My husband loves chocolate cake so I browsed the internet
for a recipe that looked nice - I didn't want to use any of the really fudgy
chocolate cake recipes I've made before that use a lot of melted chocolate in
the cake batter, as our three-year-old daughter would be eating it too. So I
wanted it to be delicious but not too rich, and used this recipe from
Charlotte's Lively Kitchen, which was really good.
If you don't have a rectangular cake tin you can bake two
square cakes and join them together, but you might have a bit of a dip in the
icing where there is a join.
To cover the cake I mixed some fondant icing with a
little gel paste in teddy bear brown. You can buy ready made icing by Renshaw
in this colour but it's cheaper to add your own colour to white icing, at least
if you will be using gel colours regularly (they tend to last a long time). I
think the shade looks very similar to Amazon packaging!
As well as filling the cake with chocolate buttercream I
spread a thin layer over the top and around the sides, then rolled out the
fondant to cover it. All I then had to do was add the labels.

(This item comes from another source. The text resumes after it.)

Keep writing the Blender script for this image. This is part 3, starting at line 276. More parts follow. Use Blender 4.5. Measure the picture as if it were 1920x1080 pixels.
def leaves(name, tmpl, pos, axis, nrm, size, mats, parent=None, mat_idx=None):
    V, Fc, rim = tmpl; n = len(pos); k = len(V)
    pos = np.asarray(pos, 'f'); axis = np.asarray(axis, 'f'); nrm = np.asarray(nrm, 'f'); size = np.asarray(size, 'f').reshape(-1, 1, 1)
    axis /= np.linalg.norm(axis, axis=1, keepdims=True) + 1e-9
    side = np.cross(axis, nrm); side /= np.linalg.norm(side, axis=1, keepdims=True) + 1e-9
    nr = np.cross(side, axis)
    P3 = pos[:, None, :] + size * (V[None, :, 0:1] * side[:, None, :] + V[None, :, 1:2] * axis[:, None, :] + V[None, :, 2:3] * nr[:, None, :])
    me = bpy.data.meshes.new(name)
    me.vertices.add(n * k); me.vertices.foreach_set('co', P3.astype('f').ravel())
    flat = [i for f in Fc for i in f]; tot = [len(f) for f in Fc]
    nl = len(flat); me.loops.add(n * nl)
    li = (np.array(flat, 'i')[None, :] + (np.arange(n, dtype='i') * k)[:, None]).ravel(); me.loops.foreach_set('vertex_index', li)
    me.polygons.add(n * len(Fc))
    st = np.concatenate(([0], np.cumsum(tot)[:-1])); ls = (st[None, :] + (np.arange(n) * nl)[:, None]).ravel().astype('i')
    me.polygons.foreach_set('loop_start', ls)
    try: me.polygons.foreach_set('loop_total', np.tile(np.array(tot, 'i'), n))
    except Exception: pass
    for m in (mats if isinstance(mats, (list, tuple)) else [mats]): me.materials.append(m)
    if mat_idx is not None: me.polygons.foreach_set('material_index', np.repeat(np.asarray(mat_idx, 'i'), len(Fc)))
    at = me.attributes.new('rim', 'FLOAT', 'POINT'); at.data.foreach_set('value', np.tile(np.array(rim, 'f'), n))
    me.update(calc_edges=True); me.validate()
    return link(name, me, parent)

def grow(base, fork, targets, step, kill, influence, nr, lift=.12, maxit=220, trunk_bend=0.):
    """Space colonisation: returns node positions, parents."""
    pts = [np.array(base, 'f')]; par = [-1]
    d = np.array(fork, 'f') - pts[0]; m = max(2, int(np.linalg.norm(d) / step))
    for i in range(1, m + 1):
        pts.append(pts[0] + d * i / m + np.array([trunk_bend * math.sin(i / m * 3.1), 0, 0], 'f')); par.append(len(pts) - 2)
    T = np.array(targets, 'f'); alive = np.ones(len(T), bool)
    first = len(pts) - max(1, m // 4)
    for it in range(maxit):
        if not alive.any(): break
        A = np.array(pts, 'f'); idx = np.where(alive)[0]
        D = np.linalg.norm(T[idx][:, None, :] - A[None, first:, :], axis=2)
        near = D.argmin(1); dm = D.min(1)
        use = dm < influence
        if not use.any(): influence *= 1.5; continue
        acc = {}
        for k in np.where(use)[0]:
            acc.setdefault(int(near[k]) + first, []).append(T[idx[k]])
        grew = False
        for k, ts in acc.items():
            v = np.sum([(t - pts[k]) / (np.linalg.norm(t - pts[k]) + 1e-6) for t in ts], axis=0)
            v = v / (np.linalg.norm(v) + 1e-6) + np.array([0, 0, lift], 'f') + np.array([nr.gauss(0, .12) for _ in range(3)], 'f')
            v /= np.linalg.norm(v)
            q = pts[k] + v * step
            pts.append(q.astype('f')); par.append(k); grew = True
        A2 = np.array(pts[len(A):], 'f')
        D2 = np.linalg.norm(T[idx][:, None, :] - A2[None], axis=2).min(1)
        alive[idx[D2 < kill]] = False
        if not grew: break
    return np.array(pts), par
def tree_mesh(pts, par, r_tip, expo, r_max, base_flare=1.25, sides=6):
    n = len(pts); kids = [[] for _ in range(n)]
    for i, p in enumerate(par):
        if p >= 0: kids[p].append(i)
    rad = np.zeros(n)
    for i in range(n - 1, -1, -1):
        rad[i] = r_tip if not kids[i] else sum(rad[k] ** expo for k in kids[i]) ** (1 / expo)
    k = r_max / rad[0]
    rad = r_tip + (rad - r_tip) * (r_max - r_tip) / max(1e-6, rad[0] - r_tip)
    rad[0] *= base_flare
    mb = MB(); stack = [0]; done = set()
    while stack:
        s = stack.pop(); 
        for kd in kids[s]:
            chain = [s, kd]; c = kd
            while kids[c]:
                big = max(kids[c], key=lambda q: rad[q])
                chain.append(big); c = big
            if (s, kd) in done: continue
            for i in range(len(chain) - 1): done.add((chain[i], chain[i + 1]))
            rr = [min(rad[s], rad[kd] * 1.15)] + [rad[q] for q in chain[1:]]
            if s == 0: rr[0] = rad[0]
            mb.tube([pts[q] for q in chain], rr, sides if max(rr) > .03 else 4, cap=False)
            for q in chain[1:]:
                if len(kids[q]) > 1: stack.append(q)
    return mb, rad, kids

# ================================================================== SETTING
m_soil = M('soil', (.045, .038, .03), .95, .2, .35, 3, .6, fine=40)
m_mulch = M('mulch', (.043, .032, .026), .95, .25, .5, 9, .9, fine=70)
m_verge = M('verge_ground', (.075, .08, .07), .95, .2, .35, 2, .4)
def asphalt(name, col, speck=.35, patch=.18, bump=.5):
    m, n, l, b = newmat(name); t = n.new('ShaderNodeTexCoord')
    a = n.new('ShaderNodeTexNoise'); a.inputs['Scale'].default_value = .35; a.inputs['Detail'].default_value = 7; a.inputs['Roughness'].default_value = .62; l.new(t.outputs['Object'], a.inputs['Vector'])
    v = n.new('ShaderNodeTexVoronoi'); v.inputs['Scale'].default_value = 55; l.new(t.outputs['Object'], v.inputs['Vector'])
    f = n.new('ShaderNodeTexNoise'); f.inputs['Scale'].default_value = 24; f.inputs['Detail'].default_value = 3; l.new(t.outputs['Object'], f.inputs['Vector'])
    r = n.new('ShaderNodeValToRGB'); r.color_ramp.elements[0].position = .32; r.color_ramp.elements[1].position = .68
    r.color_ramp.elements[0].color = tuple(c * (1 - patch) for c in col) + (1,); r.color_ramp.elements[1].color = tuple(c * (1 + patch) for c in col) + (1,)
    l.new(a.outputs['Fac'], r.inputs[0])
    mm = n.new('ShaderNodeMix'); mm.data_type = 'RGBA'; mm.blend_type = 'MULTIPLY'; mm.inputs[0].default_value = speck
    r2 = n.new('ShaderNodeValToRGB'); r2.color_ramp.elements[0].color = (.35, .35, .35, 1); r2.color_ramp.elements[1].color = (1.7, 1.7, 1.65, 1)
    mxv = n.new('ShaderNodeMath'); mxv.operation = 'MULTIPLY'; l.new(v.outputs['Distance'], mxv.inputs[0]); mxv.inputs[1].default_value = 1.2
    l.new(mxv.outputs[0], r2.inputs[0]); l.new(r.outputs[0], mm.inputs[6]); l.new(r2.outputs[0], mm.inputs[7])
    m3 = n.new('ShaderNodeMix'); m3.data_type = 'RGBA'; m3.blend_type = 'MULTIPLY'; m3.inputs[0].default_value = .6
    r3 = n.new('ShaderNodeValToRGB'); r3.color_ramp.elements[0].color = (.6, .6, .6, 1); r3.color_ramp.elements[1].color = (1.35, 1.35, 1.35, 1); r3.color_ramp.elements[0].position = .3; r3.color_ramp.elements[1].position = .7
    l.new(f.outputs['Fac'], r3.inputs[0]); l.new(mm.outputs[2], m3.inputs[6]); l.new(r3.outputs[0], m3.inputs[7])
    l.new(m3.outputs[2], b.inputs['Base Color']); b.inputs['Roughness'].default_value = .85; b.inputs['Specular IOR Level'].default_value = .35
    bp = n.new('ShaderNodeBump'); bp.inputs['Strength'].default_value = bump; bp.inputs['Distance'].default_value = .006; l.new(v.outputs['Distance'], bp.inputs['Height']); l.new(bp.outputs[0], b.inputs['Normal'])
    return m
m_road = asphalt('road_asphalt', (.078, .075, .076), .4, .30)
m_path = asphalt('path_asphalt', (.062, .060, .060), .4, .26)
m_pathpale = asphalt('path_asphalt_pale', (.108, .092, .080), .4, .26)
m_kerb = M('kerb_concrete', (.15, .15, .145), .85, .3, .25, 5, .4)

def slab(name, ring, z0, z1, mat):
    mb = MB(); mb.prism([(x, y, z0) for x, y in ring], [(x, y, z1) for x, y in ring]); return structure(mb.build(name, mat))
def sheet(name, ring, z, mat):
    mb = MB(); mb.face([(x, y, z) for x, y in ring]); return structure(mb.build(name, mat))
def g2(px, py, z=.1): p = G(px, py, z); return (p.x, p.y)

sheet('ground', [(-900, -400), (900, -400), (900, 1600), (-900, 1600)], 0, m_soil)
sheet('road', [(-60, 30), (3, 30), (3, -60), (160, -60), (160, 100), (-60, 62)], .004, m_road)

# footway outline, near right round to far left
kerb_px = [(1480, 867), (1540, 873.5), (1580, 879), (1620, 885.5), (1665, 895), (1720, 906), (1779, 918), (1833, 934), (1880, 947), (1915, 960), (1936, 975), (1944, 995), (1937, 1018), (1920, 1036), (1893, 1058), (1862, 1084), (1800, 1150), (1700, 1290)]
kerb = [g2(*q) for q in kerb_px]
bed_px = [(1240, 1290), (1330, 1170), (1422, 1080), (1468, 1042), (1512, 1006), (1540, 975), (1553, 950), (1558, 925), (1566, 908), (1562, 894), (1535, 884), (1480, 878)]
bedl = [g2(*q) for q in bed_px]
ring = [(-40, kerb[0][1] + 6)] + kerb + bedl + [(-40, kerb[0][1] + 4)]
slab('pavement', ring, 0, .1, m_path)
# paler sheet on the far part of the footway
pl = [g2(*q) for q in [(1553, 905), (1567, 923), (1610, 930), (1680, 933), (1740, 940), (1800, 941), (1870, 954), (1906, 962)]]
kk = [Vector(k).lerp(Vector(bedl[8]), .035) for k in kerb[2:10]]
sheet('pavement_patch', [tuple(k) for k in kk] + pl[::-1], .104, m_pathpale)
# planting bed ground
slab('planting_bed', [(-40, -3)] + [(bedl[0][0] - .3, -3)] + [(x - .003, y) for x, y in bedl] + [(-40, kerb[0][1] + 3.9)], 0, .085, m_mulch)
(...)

They came on an A4 sheet with instructions that said if I
had difficulty in peeling the icing off the backing (which I did - it was
impossible) to put the sheet in the oven at a particular temperature, and it
would harden and come off the backing sheet easily. It worked perfectly, and I
only needed to moisten the fondant on the cake a little to get the labels to
stick. I was able to get them personalised, with my husband's name and birthday
date.
My icing isn't perfect - I live in envy of people who can
make perfectly sharp corners - but from a distance this looked very realistic,
and my husband thought it was brilliant as he hadn't seen these cakes before!